--- START Data excerpt ---

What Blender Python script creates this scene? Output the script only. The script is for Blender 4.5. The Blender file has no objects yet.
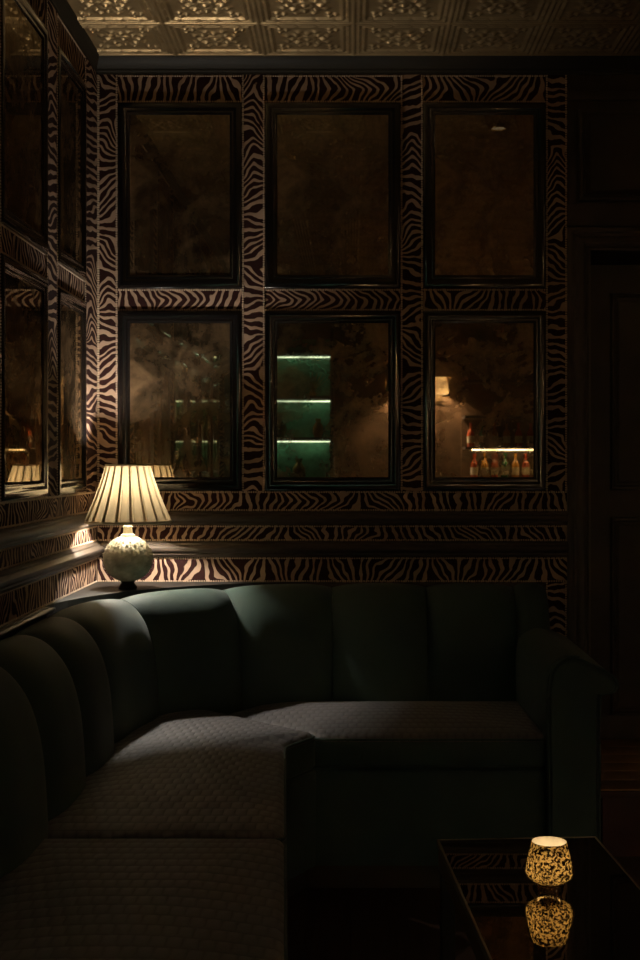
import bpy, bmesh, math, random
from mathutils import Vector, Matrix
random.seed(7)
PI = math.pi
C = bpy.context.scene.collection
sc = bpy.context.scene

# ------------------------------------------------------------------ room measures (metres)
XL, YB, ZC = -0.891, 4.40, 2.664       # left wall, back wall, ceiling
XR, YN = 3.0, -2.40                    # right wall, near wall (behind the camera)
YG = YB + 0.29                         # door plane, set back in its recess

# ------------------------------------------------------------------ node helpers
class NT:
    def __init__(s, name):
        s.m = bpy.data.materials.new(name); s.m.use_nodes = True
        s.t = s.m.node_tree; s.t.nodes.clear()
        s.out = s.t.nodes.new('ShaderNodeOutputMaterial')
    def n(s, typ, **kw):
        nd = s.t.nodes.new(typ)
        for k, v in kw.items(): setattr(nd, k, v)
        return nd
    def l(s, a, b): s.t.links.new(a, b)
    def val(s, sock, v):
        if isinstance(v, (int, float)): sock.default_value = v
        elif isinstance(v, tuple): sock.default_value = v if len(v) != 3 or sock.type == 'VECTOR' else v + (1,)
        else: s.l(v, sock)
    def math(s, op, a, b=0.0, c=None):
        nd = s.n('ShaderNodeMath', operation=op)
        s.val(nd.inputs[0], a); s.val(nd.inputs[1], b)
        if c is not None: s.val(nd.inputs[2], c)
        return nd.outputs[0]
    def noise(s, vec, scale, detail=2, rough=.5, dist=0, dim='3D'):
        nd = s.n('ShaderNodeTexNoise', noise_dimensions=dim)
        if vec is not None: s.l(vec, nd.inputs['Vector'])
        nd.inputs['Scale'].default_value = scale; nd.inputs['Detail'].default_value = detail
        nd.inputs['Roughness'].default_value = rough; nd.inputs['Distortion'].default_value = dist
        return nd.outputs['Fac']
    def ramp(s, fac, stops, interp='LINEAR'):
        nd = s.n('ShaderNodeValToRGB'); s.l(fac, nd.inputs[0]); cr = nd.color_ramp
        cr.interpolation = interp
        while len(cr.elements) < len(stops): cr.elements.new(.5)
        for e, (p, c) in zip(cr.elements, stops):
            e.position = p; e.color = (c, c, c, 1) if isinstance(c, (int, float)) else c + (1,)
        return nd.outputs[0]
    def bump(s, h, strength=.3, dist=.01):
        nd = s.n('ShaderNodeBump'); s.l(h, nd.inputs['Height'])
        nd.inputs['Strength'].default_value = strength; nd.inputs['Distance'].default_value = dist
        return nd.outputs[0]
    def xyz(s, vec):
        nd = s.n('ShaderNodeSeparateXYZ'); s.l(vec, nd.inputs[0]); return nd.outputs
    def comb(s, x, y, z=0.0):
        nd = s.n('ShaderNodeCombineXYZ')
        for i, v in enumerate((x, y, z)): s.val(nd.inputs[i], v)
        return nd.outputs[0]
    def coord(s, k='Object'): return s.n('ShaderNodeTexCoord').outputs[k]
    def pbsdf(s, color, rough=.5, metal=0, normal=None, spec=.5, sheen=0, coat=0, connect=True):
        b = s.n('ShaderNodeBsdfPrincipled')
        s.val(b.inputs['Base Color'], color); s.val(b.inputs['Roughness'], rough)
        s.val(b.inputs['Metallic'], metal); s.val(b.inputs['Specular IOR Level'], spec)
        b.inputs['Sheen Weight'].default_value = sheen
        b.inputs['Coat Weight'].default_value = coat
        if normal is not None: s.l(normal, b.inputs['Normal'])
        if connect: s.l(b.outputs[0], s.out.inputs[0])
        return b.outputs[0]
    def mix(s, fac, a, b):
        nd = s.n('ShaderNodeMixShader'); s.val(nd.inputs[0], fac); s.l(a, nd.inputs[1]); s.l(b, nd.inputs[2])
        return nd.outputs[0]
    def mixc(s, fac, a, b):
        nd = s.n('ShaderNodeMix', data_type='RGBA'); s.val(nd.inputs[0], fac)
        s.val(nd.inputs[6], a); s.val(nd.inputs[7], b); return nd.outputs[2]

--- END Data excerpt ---

=== Exercise task ===
Quote, exactly and only, the lines from the first line of the data above through the line containing "sc = bpy.context.scene". The pictures do not belong in it.

=== Response to the exercise ===
What Blender Python script creates this scene? Output the script only. The script is for Blender 4.5. The Blender file has no objects yet.
import bpy, bmesh, math, random
from mathutils import Vector, Matrix
random.seed(7)
PI = math.pi
C = bpy.context.scene.collection
sc = bpy.context.scene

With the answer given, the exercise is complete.